Director Rodrigo Pla employs ingenious voice-over technique. Laura Santullo’s novel is said to be not just confined to the protagonist’s perspective. There are multitudes of characters who convey their experience (in the first person) of living through the little chaos conjured by Sonia –in the form of testimonies recorded during the near-future courtroom trial. In this way, the protagonist doesn’t receive unrestrained empathy and allows being critical toward her decisions. The multiple viewpoints provide breathing space for ethical discussion. Rodrigo Pla deftly incorporates the same idea in his cinematic form. He juxtaposes the witnesses’ trial testimonies through voice-over, while the person is experiencing the incident first-hand. For example, when Sonia accidentally shoots the company’s board member in a sauna, the shot is framed from the perspective of a witness and in the interlaced voice-over, the witness is pointing out the suspect in court. The narrative glides from one viewpoint to another, moving away from the lead for few minutes, to showcase how everyone in the background is a potential witness and how their strict objectivity only limits them to see a victim of corrupted social order as a perpetrator. At the same time, these varying perspectives serves as a critique on Sonia’s behavior and the violence she provokes (it doesn’t celebrate her ultimately inefficient vigilantism). The shift in visual focus is mostly unpredictable. In one scene in the underground parking lot, Sonia speaks to Doctor Vilalba (although nothing is heard) which is shot entirely from within the car of a doctor’s colleague; the life-or-death situation from the far-removed point is seen as mere irritation. The superimposition of voice-over (from future) to what we are witnessing (in the present) sometimes fascinatingly conveys the contradictions in what we see and what we hear (however, in both present and future Sonia remains powerless). Rodrigo Pla truly excels in keeping alive the subjectivity while also designing the narrative through supporting characters’ memories. Consequently, this approach becomes an examination of the statement “an individual is defined by others’ perceptions”. In few occasions, the director employs distorted or partial images to indicate the fragmented looks of all the participants.

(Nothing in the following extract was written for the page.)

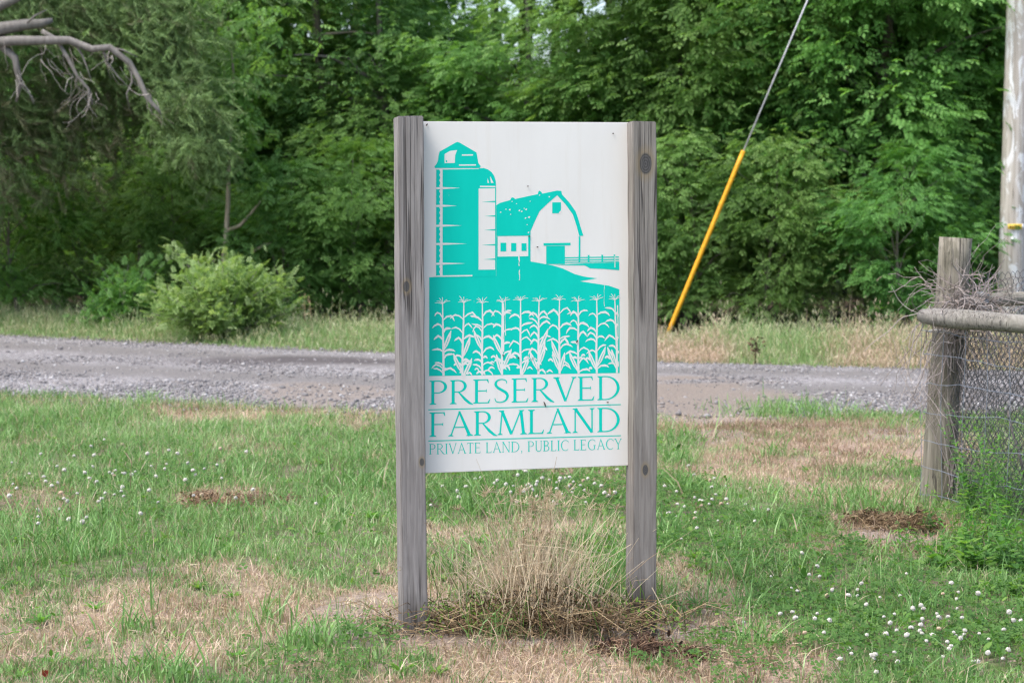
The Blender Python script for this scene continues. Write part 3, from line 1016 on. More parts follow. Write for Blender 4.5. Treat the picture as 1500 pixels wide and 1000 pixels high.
# paint flaked away in narrow runs
for (x0, y0, y1, w_) in ((452, 140, 380, 9), (530, -20, 30, 5), (945, 60, 165, 2.5), (462, 110, 300, 3), (1012, 160, 492, 5), (528, -95, -40, 6)):
    n_ = 7
    A.strip([(x0 + cr.uniform(-2, 2), y0 + (y1 - y0) * q / n_) for q in range(n_ + 1)], [w_ * cr.uniform(.3, 1.1) for q in range(n_ + 1)], 1, z2, .0003)
A.build('corn_picture', SETS, board)

# lettering: hand-cut roman capitals, unit cap height
TS, TN, SF, SHT = .098, .046, .062, .034


def spl(pts, n=6):
    out = []
    P_ = [pts[0]] + list(pts) + [pts[-1]]
    for i in range(1, len(P_) - 2):
        for j in range(n):
            t = j / n
            out.append(tuple(.5 * ((2 * P_[i][c]) + (-P_[i - 1][c] + P_[i + 1][c]) * t + (2 * P_[i - 1][c] - 5 * P_[i][c] + 4 * P_[i + 1][c] - P_[i + 2][c]) * t * t + (-P_[i - 1][c] + 3 * P_[i][c] - 3 * P_[i + 1][c] + P_[i + 2][c]) * t ** 3) for c in range(len(pts[0]))))
    out.append(tuple(pts[-1]))
    return out


def g_rect(x0, y0, x1, y1): return [('p', [(x0, y0), (x1, y0), (x1, y1), (x0, y1)])]
def g_serif(x, y, w, up):
    y1 = y + SHT if up else y - SHT
    y2 = y + SHT * 2.0 if up else y - SHT * 2.0
    return [('p', [(x - w / 2 - SF, y), (x + w / 2 + SF, y), (x + w / 2 + SF, y1 - (y1 - y) * .35), (x + w / 2, y2), (x - w / 2, y2), (x - w / 2 - SF, y1 - (y1 - y) * .35)])]
def g_stem(x, w=TS, bot=True, top=True):
    r = g_rect(x - w / 2, 0, x + w / 2, 1)
    if bot: r += g_serif(x, 0, w, True)
    if top: r += g_serif(x, 1, w, False)
    return r
def g_stroke(pts, ws): return [('s', pts, ws)]
def g_bowl(x0, y0, y1, w, straight):
    ry = (y1 - y0) / 2; yc = (y0 + y1) / 2; rx_ = w - straight
    o_ = [(x0, y1), (x0 + straight, y1)]; i_ = [(x0, y1 - TN), (x0 + straight, y1 - TN)]
    for k in range(1, 16):
        a_ = math.pi / 2 - math.pi * k / 16
        o_.append((x0 + straight + rx_ * math.cos(a_), yc + ry * math.sin(a_)))
        i_.append((x0 + straight + (rx_ - TS) * math.cos(a_), yc + (ry - TN) * math.sin(a_)))
    o_ += [(x0 + straight, y0), (x0, y0)]; i_ += [(x0 + straight, y0 + TN), (x0, y0 + TN)]
    return [('p', o_ + i_[::-1])]
def g_arm(x0, x1, y, up):
    """thin arm with a small serif at its free end; up = serif direction"""
    r = g_rect(x0, y - TN / 2, x1, y + TN / 2)
    if up > 0: r += [('p', [(x1 - .05, y + TN / 2), (x1, y - TN / 2), (x1 + .035, y + .15), (x1 + .015, y + .15)])]
    elif up < 0: r += [('p', [(x1 - .05, y - TN / 2), (x1, y + TN / 2), (x1 + .02, y - .14), (x1, y - .14)])]
    else: r += [('p', [(x1 - .03, y), (x1 + .012, y + .085), (x1 + .012, y - .085)])]
    return r
def g_arc(cx, cy, rx_, ry, a0, a1, n=22):
    pts, ws = [], []
    for k in range(n + 1):
        a_ = math.radians(a0 + (a1 - a0) * k / n)
        pts.append((cx + rx_ * math.cos(a_), cy + ry * math.sin(a_)))
        ws.append(TN + (TS * 1.1 - TN) * max(0, -math.cos(a_)) ** 1.0 if math.cos(a_) < 0 else TN)
    return g_stroke(pts, ws)


def glyph(c):
    if c == 'I': return g_stem(.12), .26
    if c == 'P': return g_stem(.12) + g_bowl(.16, .46, 1, .42, .12), .62
    if c == 'R': return g_stem(.12) + g_bowl(.16, .48, 1, .40, .12) + g_stroke([(.30, .49), (.52, .17), (.66, .02), (.76, -.03)], [.05, TS, TS * .9, .03]), .72
    if c == 'B': return g_stem(.12) + g_bowl(.16, .52, 1, .36, .12) + g_bowl(.16, 0, .54, .42, .12), .63
    if c == 'D': return g_stem(.12) + g_bowl(.16, 0, 1, .60, .12), .82
    if c == 'E': return g_stem(.12) + g_arm(.16, .50, .977, -1) + g_arm(.16, .44, .52, 0) + g_arm(.16, .53, .023, 1), .62
    if c == 'F': return g_stem(.12) + g_arm(.16, .50, .977, -1) + g_arm(.16, .44, .50, 0), .56
    if c == 'L': return g_stem(.12) + g_arm(.16, .50, .023, 1), .57
    if c == 'T': return g_stem(.32, top=False) + g_rect(.04, .95, .60, .998) + [('p', [(.04, .95), (.09, .96), (.05, .84), (.02, .84)]), ('p', [(.60, .95), (.55, .96), (.59, .84), (.62, .84)])], .64
    if c == 'S':
        q = spl([(.45, .80, .03), (.42, .92, .045), (.28, .975, .05), (.13, .91, .08), (.09, .77, .1), (.15, .645, .11), (.28, .535, .12), (.42, .42, .115), (.475, .27, .10), (.41, .10, .075), (.26, .025, .05), (.11, .06, .045), (.06, .2, .03)])
        return g_stroke([(a_, b_) for a_, b_, w_ in q], [w_ * .88 for a_, b_, w_ in q]), .56
    if c == 'V': return g_stroke([(.08, 1), (.38, 0)], [TS * 1.1, TS * .9]) + g_stroke([(.66, 1), (.38, .0)], [TN, TN]) + g_serif(.08, 1, TS, False) + g_serif(.66, 1, TN, False), .74
    if c == 'Y': return g_stroke([(.07, 1), (.34, .46)], [TS, TS]) + g_stroke([(.60, 1), (.34, .46)], [TN, TN]) + g_rect(.34 - TS / 2, 0, .34 + TS / 2, .5) + g_serif(.34, 0, TS, True) + g_serif(.07, 1, TS, False) + g_serif(.60, 1, TN, False), .66
    if c == 'A': return g_stroke([(.38, 1.02), (.09, 0)], [TN, TN]) + g_stroke([(.36, 1.02), (.70, 0)], [TS * .7, TS * 1.15]) + g_rect(.19, .34, .58, .34 + TN) + g_serif(.09, 0, TN, True) + g_serif(.70, 0, TS, True), .78
    if c == 'M': return g_stroke([(.16, 1), (.09, 0)], [TN, TN]) + g_stroke([(.15, 1), (.46, .02)], [TS, TS]) + g_stroke([(.77, 1), (.46, .02)], [TN, TN]) + g_stroke([(.77, 1), (.86, 0)], [TS, TS]) + g_serif(.09, 0, TN, True) + g_serif(.86, 0, TS, True) + g_serif(.14, 1, TS * .6, False) + g_serif(.79, 1, TS * .6, False), .95
    if c == 'N': return g_stroke([(.12, 1), (.12, 0)], [TN, TN]) + g_stroke([(.12, 1), (.68, 0)], [TS, TS]) + g_stroke([(.68, 1), (.68, 0)], [TN, TN]) + g_serif(.12, 0, TN, True) + g_serif(.12, 1, TN, False) + g_serif(.68, 1, TN, False), .80
    if c == 'U': return g_stroke([(.12, 1), (.12, .36)], [TS, TS]) + g_stroke(spl([(.12, .37), (.15, .14), (.28, .025), (.40, .02), (.53, .10), (.58, .37)]), list(np.linspace(TS, TN, 31))) + g_stroke([(.58, .36), (.58, 1)], [TN, TN]) + g_serif(.12, 1, TS, False) + g_serif(.58, 1, TN, False), .70
    if c == 'C': return g_arc(.44, .5, .37, .49, 48, 312) + [('p', [(.68, .88), (.70, .72), (.72, .72), (.72, .95)])], .78
    if c == 'G': return g_arc(.44, .5, .37, .49, 48, 300) + [('p', [(.68, .88), (.70, .72), (.72, .72), (.72, .95)])] + g_rect(.62, .06, .62 + TS, .42) + g_rect(.55, .40, .78, .40 + TN), .82
    if c == ',': return [('p', [(.05, .10), (.13, .11), (.15, .02), (.06, -.16), (.04, -.15), (.08, -.01)])], .22
    return [], .30


def lettering(text, x0, x1, yb, cap, gap, name):
    """text between photograph x0..x1, baseline yb (at the left), cap height in pixels"""
    A_ = Art(YF - .0002)
    tot = sum(glyph(c)[1] for c in text) + gap * (len(text) - 1)
    sx = (x1 - x0) / tot
    cur = 0
    yr = yb - 3.0
    for c in text:
        parts, adv = glyph(c)
        def fn(p, cur=cur):
            px = x0 + (cur + p[0]) * sx
            base = yb + (yr - yb) * (px - x0) / (x1 - x0)
            return bmap(px, base - p[1] * cap)
        for g_ in parts:
            if g_[0] == 'p': A_.poly(g_[1], 0, fn)
            else: A_.strip(g_[1], list(g_[2]), 0, fn)
        cur += adv + gap
    return A_.build(name, SETS, board)


lettering('PRESERVED', 629, 909, 590.0, 35.5, .035, 'lettering')
lettering('FARMLAND', 629, 909, 637.3, 36, .045, 'lettering')
TS, TN = .085, .05
lettering('PRIVATE LAND, PUBLIC LEGACY', 629, 909, 663.2, 15.5, .06, 'lettering')
for yy in (596.6, 642.6):
    A = Art(YF - .0002)
    A.poly([(628, yy), (908, yy - 3.0), (908, yy - 1.6), (628, yy + 1.5)], 0, lambda p: bmap(*p))
    A.build('rule_line', SETS, board)
for (px, py, L, a_) in ((795.5, 592, 9, 1.2), (888, 590.5, 3, 0), (735, 519, 3, .3), (757, 523, 4, .7), (843, 500, 5, -1), (773, 345, 2.5, 0), (785, 361, 2.5, .3), (771, 272, 2, 0), (625, 181, 4, -1), (897, 197, 2, 0)):
    p0 = bmap(px, py); l2 = L / 405 / 2
    mb = MB()
    ca, sa = math.cos(a_) * l2, -math.sin(a_) * l2
    mb.tube([(p0[0] - ca, YF - .003, p0[1] - sa), (p0[0], YF - .005, p0[1]), (p0[0] + ca, YF - .003, p0[1] + sa)], [.001, .0028, .001], 6)
    mb.build('debris_speck', M['speck'], board)  # small dark insects and twig bits stuck to the board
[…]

Screenwriter Laura Santullo’s portrayal of insurance company bureaucrats was truly effective. In a traditional narrative, these rich individuals would make up for despicable villains. But here they are just uncaring, tired, and ineffectual people. Their humanity is just barricaded within the inviolable fort of apathy and strictly profit-minded pursuits. When threatened with violence the bureaucrats impart inefficient sympathy; inefficient because their fragmented responsibility is inherently designed to deny the just action, while the collective responsibility commingles to commit the wrong activity. Jana Raluy delivers a compelling performance as Sonia. Her character is striped off vanity or annoying self-righteousness or glamor. Although the path she takes is questionable, we can easily relate to her despair, since the kind of insane system that pushes people to their breaking point is in place all over the world. Jana Raluy is an experienced theater artist, but this is her first lead role in a movie. Raluy affixes certain clumsiness to Sonia’s actions, hinting at the character’s deep emotional turmoil. Her pained face effectively depicts the ethical conflicts tearing her inside out.  Sebastian Aguirre’s (played central character in Gueros) Dario was another well-written character. Dario unexpectedly tags along with his mother Sonia. He remains innocent bystander as well as an unwilling accomplice. Dario’s emotional attachment to his mother’s actions perfectly reflects our own participation in the events (we want the boy to be safe & detached as well as help his mother at critical times). Eventually, one must thank Rodrigo Pla and Laura Santullo for not straying from the subtle approach or give in to the temptation of designing a climax bloodbath.




A Monster with a Thousand Heads (75 minutes) takes a familiar, if not a silly premise, and transcends it into a subtly powerful movie about common people’s rage on the bureaucratic apathy. Director Rodrigo Pla’s meticulously realized film-form contemplates how victims become criminals under the cold, judgmental eyes of the society.